Five Minutes for Philanthropy: Take Action on Charitable Tax Extenders

December 2, 2015

Ann Saxton, Vice President

Philanthropy Northwest continuously tracks policy developments and actively connects with our peers, other policy-focused organizations and experts throughout the country. Because we know that many of you speak regularly with your elected officials, we carefully consider whether and when we should alert you about the timing of action in support of a policy issue in which we believe you have interest.

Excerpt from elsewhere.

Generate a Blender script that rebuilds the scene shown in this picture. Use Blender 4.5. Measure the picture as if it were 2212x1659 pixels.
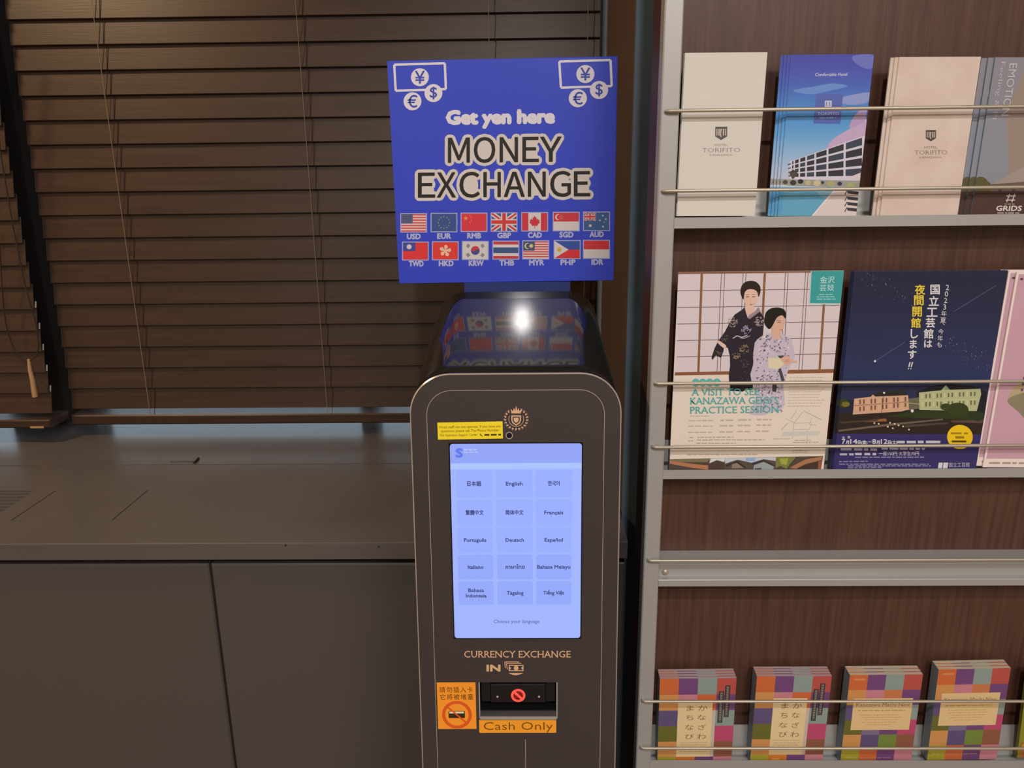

We try to do so on a very limited basis, when we believe the likelihood of legislative action to be high.
 
The year-end federal tax bill currently under negotiation is expected to be completed by December 15. In addition to the reauthorizing the currently expired tax extenders which include three important philanthropic provisions — the IRA charitable rollover, enhanced deduction for contributions of food inventory, and enhanced deduction for contributions of conservation easements — the sector is working to include two additional provisions aimed at promoting charitable giving:

  1. Expand the IRA charitable rollover, making donor-advised funds eligible to receive IRA charitable contributions.
  2. Streamline the private foundation excise tax to 1%.

Our colleagues at the Alliance for Charitable Reform, National Council of Nonprofits, Council on Foundations and others believe this tax extender bill is “the best chance to advance philanthropy in a decade.” The tax extender package will likely come in the form of a two year extension, retroactive to January 1, 2015, though we should take the opportunity to show our support for making these charitable extenders permanent.
 
We have been informed that new House Ways and Means Chairman Kevin Brady has said that the most effective way to impact legislation is for representatives to hear from 15-20 different people on an issue.

We ask you to take five minutes to contact your members of Congress and encourage their support.

How to contact your legislators

  • Go to Open Congress' legislator lookup tool
  • Enter your zip code and click “show me”
  • Your Senators and Representatives will appear, along with their phone numbers in D.C.
  • Call their office
  • State your name and organization, and ask to speak to the tax staffer
  • You will likely be sent to voicemail or be asked to leave a message with the receptionist. In either case ask them to “tell Senator X or Rep. X to support adding to the tax extenders bill two provisions: one to streamline the private foundation excise to a flat 1% and a second to allow donors to give from their IRAs to donor-advised funds.”

Suggested talking points

  • The House has already passed this legislation three times in the America Gives More Act.
  • IRA Charitable Rollover is a middle class giving tool not a tool for the very wealthy.
  • The average IRA gift is less than $20,000.
  • Donors need planning time with their advisors in order to use the IRA Charitable Rollover effectively — renewing it every year or even every other year causes confusion and loss of gifts to needy charities.
  • Donor-advised funds at community foundations are the most flexible giving tool and allow donors and community foundations the ability to respond quickly to changing and often emergency needs.
  • The collective charitable distribution on donor advised funds exceeds 15 percent so the myth about donor advising funds warehousing money is indeed  a myth.
  • Simplifying the excise tax on private foundations to a flat one percent will make more money available for charitable giving. Our colleagues in Michigan report that one private foundation there confirmed that it can outfit a 400 person elementary school completely with winter clothing for the fee that they have to pay to their accountants to calculate their annual excise tax payment.
  • The charitable nonprofit sector provides jobs to one in ten Americans — more than 10 million jobs.